Just as the number of non-resident workers is not being researched or counted, Cleary draws our attention to how the rapid depletion of natural non-renewable resources is not being counted either. Again, the long term social and environmental costs, including the time value of Australia’s natural resources and the opportunity costs of squandering them through an investment stampede are not being measured.

A typical Queensland mining camp. Carrington, McIntosh, Hogg and Scott, ARC Research Team

Instead, the gaze of most state politicians in particular has been transfixed on the short-term economic benefits shared by so few. Cleary draws attention to the dominance of a short-term economic view which frames the current resources boom – a view to which Kirchner appears wedded.

The real challenge for a government of and for the people – and not just a government at the beck and call and in the pocket of the powerful mining industry lobby – is to recalibrate the frame of reference for assessing and responding to the social and ecological impacts of the mining boom in the long term interests of the nation.

The corporate power of the mining industry, especially to lobby governments, state and commonwealth to influence policy making in Australia is alarming. As Cleary points out, “Not only did the miners change the prime minister and change government policy, they went on to brag about how their coup had stopped similar schemes from spreading around the world.”

State governments who grant mining licenses and regulate the industry also earn a share of the minerals extracted through royalties. Last year Queensland and Western Australian governments collected around $6 billion.
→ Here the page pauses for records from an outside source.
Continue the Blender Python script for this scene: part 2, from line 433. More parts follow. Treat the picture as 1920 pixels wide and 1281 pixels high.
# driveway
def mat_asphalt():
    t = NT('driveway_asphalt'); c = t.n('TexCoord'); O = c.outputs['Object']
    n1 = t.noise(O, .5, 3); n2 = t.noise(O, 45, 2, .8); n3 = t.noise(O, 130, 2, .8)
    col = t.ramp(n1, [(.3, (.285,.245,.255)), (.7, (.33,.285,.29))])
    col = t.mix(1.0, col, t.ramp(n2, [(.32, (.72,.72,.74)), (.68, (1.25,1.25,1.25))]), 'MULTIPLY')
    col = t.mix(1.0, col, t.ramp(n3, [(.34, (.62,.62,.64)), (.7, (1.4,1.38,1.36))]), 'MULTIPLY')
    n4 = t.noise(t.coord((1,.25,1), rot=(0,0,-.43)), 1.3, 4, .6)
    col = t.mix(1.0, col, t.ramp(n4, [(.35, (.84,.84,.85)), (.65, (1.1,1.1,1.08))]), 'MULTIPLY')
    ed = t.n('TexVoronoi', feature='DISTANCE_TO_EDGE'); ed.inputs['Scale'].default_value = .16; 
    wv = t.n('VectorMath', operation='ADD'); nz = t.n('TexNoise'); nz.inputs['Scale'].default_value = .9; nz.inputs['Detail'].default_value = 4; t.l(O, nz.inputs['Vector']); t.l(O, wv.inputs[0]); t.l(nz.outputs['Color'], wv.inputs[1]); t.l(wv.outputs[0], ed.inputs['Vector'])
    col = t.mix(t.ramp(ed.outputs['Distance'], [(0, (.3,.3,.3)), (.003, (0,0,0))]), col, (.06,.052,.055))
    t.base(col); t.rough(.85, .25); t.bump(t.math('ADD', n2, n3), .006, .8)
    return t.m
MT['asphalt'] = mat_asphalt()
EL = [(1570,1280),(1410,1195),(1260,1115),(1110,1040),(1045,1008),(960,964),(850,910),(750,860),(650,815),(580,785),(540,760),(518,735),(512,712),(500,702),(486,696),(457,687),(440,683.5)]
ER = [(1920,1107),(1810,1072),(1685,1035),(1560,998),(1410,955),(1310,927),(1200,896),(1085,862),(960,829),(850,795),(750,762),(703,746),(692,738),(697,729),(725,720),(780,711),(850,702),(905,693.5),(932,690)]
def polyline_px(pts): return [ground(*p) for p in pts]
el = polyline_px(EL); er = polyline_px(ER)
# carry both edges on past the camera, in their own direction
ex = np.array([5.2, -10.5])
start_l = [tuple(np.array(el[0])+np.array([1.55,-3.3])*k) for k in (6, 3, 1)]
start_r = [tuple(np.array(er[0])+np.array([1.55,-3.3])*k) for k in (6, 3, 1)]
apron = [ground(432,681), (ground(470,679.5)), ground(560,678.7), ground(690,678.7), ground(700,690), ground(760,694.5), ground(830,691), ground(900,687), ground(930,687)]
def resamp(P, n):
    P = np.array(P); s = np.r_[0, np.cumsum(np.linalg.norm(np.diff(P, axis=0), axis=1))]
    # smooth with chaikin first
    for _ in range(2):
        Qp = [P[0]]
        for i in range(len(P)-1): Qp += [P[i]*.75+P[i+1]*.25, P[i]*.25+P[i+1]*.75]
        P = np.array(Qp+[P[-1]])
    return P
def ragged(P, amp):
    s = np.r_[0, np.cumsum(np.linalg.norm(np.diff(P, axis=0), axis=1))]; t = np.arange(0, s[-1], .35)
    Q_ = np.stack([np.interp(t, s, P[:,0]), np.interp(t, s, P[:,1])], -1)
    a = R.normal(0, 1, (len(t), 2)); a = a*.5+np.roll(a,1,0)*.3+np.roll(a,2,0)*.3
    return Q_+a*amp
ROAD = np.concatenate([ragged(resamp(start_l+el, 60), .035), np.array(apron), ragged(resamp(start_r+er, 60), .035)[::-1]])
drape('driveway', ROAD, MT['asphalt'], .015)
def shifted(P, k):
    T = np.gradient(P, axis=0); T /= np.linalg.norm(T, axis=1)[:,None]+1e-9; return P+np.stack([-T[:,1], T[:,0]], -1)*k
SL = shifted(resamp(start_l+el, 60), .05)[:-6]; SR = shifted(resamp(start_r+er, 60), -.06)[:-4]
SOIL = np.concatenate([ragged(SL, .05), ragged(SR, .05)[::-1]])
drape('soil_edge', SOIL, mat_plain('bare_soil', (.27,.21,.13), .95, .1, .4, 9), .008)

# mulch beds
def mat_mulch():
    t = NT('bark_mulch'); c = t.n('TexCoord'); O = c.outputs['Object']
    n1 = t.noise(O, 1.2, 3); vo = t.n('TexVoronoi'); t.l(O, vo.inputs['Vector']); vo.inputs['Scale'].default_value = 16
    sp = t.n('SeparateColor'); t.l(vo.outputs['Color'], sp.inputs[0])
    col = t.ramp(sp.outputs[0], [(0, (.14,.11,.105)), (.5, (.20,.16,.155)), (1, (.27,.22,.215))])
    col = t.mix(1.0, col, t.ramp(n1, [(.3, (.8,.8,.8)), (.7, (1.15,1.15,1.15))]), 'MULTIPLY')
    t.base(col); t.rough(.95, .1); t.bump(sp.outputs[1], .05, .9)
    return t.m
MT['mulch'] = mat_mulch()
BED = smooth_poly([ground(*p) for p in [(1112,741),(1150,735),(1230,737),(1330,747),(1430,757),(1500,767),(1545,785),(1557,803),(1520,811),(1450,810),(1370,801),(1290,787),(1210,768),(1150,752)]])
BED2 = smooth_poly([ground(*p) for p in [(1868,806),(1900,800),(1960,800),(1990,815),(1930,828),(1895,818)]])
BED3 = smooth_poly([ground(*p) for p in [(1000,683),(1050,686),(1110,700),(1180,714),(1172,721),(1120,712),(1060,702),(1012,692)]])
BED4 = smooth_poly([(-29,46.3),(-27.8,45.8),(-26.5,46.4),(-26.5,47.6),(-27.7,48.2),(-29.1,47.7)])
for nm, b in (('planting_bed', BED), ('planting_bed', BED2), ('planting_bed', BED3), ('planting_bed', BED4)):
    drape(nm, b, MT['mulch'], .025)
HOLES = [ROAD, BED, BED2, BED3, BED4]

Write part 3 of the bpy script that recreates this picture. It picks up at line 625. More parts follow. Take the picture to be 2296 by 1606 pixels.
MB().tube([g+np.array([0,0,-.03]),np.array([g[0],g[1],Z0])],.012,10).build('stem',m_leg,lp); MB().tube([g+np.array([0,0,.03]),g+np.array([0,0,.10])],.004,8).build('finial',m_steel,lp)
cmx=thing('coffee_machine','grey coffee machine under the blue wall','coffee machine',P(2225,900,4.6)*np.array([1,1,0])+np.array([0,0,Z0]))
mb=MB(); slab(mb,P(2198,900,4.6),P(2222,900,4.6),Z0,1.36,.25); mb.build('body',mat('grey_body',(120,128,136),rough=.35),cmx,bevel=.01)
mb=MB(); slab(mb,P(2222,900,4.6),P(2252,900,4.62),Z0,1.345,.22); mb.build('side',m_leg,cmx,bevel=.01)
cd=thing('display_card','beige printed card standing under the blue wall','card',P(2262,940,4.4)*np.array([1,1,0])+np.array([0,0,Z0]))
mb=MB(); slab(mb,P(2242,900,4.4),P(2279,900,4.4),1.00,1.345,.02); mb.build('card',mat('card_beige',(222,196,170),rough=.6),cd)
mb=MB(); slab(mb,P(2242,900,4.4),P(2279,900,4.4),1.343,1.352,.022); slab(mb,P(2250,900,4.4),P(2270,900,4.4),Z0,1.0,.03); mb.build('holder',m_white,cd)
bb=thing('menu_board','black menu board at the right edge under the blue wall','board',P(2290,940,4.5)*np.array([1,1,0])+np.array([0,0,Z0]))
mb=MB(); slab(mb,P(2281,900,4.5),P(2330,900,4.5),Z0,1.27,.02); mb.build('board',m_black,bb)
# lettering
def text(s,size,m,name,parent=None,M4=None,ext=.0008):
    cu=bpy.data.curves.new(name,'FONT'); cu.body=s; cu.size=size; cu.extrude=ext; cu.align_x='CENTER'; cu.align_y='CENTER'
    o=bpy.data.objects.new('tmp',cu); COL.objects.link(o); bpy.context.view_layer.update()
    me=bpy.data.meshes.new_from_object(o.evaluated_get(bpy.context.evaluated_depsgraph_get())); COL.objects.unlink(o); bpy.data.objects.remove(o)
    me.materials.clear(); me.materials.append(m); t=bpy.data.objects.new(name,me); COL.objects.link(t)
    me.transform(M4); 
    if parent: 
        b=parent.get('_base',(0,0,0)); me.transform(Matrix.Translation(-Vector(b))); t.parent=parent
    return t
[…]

The Queensland government’s endorsement of the BHP Billiton Mitsubishi Alliance proposal at Moranbah to allow up 100% of workers to be non-resident is a more recent example of Cleary’s complaint about the impact of corporate power. It even contradicts Queensland’s own resource sector housing policy that workers should be allowed the choice where the live and work industry. The Moranbah mining community, with its long history of communal solidarity, is now destined to become surrounded by thousands of non-resident workers housed in dongas.

Politicians are fixated with the short-term benefits from mining. AAP

While the Queensland government introduced social impact assessment processes as part of the Environmental Impact Assessment approval process in Sept 2010 in part to address these concerns, it has failed to regulate the long term cumulative impacts of resource development. Why? State governments have a fundamental conflict of interest in setting themselves up as the arbiters in disputes over access to agricultural land, the granters of exploration licenses and the approvers of environmental and social impact statements, precursors to project development consent from which royalty payment to the state flow.

Cleary’s book offers a much needed critique of the collision of self-interest between state governments and mining companies which both profit handsomely from the speedy extraction of resources.

Given the state governments’ conflict of interest and susceptibility to being courted by corporate power, the need for a commonwealth power to over-ride state powers in the interests of the more effective long-term regulation of the mining industry is long overdue. This week, Australia got one thanks the insistence of independent MPs Tony Windsor and Rob Oakeshott, who supported the Mineral Resources Rent Tax (MRRT) in return for the overhaul of the environmental approval processes and legislation.

The passing of the MRRT tax through the lower house this week, and along with it amendments to the environmental legislation and the establishment of an Independent Expert Scientific Committee, gives some hope for optimism that Australians may share more of the benefits and the less of the burdens from the boom.

Too Much Luck can be credited for fanning the shift in public opinion and political climate in support of the MRRT. We are at a critical moment in the boom, when strong, not weak, Australian Government leadership through the policy-making processes of federalism are absolutely vital, if, to use one of Cleary’s metaphors, Australia is not to look like Nauru, “but on a continental scale”.